Oct 24, 2025
Award for excellent university teaching: TUD researcher Nora Huxmann honored with 2025 Saxony Teaching Award
Award winner Junior Professor Nora Huxmann (center) with Minister of Science Sebastian Gemkow and Professor Sara Burkhardt
Nora Huxmann, Junior Professor at the Institute of Landscape Architecture of TUD Dresden University of Technology, was today presented with the 2025 Saxony Teaching Award. The award recognizes her approach of encouraging independent and self-directed learning, with a consistent focus on the students. The award is conferred by the Saxon State Ministry for Science, Culture and Tourism.
This year, the “Individualization of Teaching” was the focal point of the award, which honors teaching that especially considers the different starting points and needs of students, helping to make learning more efficient and ultimately to successfully complete their studies.

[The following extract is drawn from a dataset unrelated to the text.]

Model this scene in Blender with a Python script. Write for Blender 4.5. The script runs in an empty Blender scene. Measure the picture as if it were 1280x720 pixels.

Innovative approaches to urban development in Hoyerswerda
Huxmann received the award for her series of lectures on urban development in Hoyerswerda, which she conducted with landscape architecture students at TUD. The lecture series involved an on-site project in Hoyerswerda, a -Summer School, and a Fall School. The class aimed to generate innovative and sustainable approaches to urban development in Hoyerswerda and to identify opportunities arising from structural change in the region. Part of this involved redesigning former school grounds at the planetarium in Hoyerswerda's Neustadt district. The students examined a residential complex from the socialist era and its transformation through demolition measures, demographic trends, climate-appropriate plant selection, and rainwater management.
From close supervision to self-organized project development
They worked on real-world issues across different phases, switching from close supervision to self-organized project development. The students chose their topics in small groups and were responsible for determining the course of the project themselves. In weekly sessions or weeks of intensive study, students not only determined the content and agenda, but also reflected on their learning progress in feedback rounds. The results from the Fall School are currently on display at the Zuse-Computer-Museum in Hoyerswerda.
Winners of the Saxon Teaching Award 2025 with Minister of Science Sebastian Gemkow
The jury was impressed by the event's educational approach, which spanned theory, research, and practical application in a real-world setting, incorporating reflective learning grounded in specialist subject knowledge. By combining opportunities for students to make decisions, learn with their peers, and receive personalized mentoring, the jury stated that professor Huxmann created an adaptive, self-directed learning environment, promoting subject-specific and methodological skills in an ideal fashion.
Junior Professor Nora Huxmann describes her approach to teaching as follows: "It's important to me that teaching and learning take place on an equal footing. I have tremendous respect for what students can contribute, and I have learned something new in every class I have taught so far.”
Professor Niels Modler, Vice-Rector Academic Affairs Across the Life Course, TUD: “We are delighted that our colleague Ms. Huxmann has received this award. It shows that innovative teaching can be the starting point for projects that bring about positive change in society. At TU Dresden, we strive to provide our lecturers with the best possible foundations and support for this.”
Saxony’s Minister of Science Sebastian Gemkow congratulated the award winners on October 24, 2025 in an event at Chemnitz University of Technology. "Excellent teaching thrives on creativity, passion, and the belief that learning is always a personal encounter. It creates spaces where each individual can develop to their full potential. Our award winners have lived up to this standard in the most outstanding ways. They respond to students' strengths and needs with great sensitivity, have developed concepts that open up new approaches to learning, and leverage the potential of digital tools to create flexible, transparent, and individualized learning processes. In this way, they show what contemporary university teaching could look like.”
About Junior Professor Nora Huxmann
Nora Huxmann has been Junior Professor in Planting Design in landscape architecture at TU Dresden since 2023. In addition to the use of location-appropriate plants, her research focuses on livable, climate-change-resilient cities as well as the unique impact of green spaces on health. She explores these issues in both urban and rural environments, within the context of structural change, and increasing urbanization. For her New City Concepts project in Hoyerswerda, Huxmann was already awarded the Teaching Prize by the Association of Friends and Sponsors of TU Dresden.
About the Saxony Teaching Award
Since 2014, the Saxony Teaching Award has been conferred biennially by the Saxony State Ministry of Science, Culture, and Tourism Each of the categories – universities, universities of applied sciences, music and art colleges, the Duale Hochschule Sachsen in Saxony, and teacher training – is endowed with a prize of EUR 5,000.